クローゼットのなかには、ドレスばかりでなく、ダイビングスーツや白衣などもあり、小物も様々。 写真提供:マテル・インターナショナル

性別の役割や職業イメージを植えつけない

日本発のおもちゃも、負けてはいません。

2020年に発売35周年を迎えたシルバニアファミリー(エポック社)は、日本を代表するドールハウス玩具。人形を動物の一家に置き換えたおもちゃとして、世界中で愛されています。そんなエポック社も、ジェンダーや多様性に敏感なおもちゃメーカーとして知られているのです。

エポック社の広報・岩崎拳太郎(こたろう)さん曰く、10年ほど前より、海外販社のメンバーからジェンダーに関する指摘がちらほらと入ってくるようになったと言います。

「海外販社のメンバーから、『キッチンにお母さんだけ立っているのはなぜなんだ?』、『理系の職業にもっと女性を増やすべきでは』、『ドレス以外の服を女の子に着せてほしい』といった、ジェンダーに対する意見が出るようになりました。

しかし、このような意見は、当時の日本とは温度差があったのも事実です」(エポック社・岩崎さん)

そんなバイアスを徹底的に排除することを意識したのが、2019年発売のペルシャネコファミリーです。そのプロフィールやキャラクターデザインなどにおいて、ジェンダーバイアスを取り除く配慮がなされています。

「ピンクのベストがよく似合っているお父さん、水色ワンピースを着たお母さんがいて、両親の肌の色が違います。お母さんのダーン・ペルシアンの趣味は天体観測で、娘のライラは機械いじりが得意と、それぞれ理系の趣味があるんです。お父さんはダンサーで美意識も高めです」(エポック社・岩崎さん)

ピンクのベストを着たお父さんネコに、肌の色がそれぞれ違う両親・子どもたち。キャラクター設定も、ジェンダーによるバイアスを感じさせないものにしている。 写真提供:エポック社

他のファミリーでも、家事労働の象徴という印象を与えそうなエプロンをお母さん人形から外したり、性格や得手不得手の内容に偏りがでないようにするなど、開発の際には十分気を付けていると言います。

「男の子は元気で強くてスポーツが好きであるべき、女の子はお絵かきや手芸、お料理が好きだろう……。
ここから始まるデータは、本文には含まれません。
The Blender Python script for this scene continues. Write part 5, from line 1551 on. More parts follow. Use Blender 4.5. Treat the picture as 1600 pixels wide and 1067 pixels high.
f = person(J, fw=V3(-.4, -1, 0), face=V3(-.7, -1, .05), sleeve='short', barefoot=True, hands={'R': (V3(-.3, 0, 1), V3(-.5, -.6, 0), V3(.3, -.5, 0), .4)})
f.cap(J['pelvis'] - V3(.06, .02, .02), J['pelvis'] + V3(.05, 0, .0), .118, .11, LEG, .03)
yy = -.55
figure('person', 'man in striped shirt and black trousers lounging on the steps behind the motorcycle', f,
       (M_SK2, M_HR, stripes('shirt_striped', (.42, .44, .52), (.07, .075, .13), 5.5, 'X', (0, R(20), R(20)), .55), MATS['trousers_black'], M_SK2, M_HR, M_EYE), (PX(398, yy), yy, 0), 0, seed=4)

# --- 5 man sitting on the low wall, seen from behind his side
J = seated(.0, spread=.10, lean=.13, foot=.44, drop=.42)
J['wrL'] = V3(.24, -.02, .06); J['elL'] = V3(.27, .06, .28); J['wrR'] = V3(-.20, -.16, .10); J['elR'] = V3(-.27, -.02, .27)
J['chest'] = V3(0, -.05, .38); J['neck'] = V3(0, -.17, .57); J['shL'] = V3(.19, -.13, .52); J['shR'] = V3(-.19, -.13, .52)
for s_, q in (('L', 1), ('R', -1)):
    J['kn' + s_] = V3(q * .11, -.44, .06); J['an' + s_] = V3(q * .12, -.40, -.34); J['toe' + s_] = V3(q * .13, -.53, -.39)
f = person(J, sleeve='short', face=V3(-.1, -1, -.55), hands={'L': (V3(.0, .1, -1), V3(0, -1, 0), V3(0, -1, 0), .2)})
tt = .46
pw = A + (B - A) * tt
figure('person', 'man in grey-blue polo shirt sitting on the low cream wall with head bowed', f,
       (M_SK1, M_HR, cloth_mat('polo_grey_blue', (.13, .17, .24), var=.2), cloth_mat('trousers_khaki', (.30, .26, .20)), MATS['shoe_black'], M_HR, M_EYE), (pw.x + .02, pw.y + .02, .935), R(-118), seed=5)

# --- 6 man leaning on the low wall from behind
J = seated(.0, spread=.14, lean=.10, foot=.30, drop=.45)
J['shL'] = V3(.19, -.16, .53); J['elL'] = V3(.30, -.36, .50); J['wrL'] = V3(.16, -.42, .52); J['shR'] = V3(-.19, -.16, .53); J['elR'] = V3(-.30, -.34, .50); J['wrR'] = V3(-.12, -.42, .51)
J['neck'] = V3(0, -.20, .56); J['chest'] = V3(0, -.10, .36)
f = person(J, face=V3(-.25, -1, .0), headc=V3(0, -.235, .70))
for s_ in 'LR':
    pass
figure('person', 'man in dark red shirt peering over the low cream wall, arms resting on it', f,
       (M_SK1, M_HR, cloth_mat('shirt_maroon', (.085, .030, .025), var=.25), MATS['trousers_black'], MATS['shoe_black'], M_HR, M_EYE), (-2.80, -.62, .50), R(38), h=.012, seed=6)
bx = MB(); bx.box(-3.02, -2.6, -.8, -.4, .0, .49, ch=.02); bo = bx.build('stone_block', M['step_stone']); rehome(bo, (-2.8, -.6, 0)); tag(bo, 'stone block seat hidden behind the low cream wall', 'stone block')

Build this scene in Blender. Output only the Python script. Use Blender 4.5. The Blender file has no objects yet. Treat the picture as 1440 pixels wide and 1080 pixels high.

キャラクター展開では、そういったバイアスを取り除くことを常に意識しています。

現在も、商品開発の段階から海外メンバーに、それぞれの国の文化的視点で見てもらい、できるだけ多くの情報収集とヒアリングをしているんですよ」(エポック社・岩崎さん)

日本生まれの小さな動物たちが、世界中で愛されている理由がよくわかります。